(Scripts that build scenes)
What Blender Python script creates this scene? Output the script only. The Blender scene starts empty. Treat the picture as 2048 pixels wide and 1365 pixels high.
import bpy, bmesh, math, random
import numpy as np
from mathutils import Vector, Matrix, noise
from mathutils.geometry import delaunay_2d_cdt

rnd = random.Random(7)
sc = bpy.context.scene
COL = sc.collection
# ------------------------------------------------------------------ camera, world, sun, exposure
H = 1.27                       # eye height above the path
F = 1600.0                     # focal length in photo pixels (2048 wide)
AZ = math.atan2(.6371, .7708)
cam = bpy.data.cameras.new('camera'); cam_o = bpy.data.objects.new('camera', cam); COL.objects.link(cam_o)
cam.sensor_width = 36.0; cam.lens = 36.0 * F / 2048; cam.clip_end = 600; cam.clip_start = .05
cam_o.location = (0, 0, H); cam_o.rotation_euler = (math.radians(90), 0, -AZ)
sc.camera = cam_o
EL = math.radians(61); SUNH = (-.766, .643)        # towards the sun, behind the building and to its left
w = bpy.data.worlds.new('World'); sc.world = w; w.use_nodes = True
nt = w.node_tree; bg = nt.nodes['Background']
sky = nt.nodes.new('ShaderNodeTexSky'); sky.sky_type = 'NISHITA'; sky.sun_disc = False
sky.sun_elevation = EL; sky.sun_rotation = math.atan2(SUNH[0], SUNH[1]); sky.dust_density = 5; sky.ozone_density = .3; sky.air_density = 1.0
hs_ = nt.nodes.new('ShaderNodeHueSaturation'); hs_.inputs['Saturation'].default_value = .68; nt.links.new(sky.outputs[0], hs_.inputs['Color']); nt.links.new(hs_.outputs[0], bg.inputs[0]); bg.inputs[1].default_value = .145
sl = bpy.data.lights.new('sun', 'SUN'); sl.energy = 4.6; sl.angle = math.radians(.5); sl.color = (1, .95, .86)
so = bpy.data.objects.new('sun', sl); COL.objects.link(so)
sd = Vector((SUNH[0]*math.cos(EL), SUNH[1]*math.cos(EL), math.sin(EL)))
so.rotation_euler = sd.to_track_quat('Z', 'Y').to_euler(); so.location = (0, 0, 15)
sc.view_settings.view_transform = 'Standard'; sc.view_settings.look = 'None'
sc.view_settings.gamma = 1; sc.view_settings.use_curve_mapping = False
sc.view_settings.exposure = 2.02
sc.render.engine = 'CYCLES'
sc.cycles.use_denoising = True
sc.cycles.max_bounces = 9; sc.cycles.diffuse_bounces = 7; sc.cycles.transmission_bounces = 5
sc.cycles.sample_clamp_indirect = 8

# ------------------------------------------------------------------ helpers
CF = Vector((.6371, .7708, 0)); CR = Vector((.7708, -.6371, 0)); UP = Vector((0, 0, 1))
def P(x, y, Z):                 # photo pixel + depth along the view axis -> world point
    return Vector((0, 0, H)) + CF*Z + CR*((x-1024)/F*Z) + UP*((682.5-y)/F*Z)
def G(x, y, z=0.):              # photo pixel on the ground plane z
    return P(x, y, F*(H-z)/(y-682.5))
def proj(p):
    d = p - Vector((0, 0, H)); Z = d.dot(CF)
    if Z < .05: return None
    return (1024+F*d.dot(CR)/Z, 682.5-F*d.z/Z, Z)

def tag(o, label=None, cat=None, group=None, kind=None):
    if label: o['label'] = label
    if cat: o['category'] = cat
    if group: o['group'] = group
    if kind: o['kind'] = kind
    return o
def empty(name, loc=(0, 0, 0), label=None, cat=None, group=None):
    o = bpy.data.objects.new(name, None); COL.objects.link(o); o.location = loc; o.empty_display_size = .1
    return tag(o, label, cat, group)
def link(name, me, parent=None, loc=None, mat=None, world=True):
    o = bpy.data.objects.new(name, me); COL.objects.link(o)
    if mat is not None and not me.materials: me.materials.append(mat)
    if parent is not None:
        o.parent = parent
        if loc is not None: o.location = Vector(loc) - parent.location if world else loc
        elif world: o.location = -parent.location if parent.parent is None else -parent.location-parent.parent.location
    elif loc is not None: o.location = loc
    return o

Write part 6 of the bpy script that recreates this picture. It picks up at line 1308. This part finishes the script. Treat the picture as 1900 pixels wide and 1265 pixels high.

• **Task requirements**: Everything from the first line of the data through the line containing "from mathutils.geometry import" should be echoed exactly. Add nothing.

• **The output**:
What Blender Python script creates this scene? Output the script only. The Blender scene starts empty. Treat the picture as 2048 pixels wide and 1365 pixels high.
import bpy, bmesh, math, random
import numpy as np
from mathutils import Vector, Matrix, noise
from mathutils.geometry import delaunay_2d_cdt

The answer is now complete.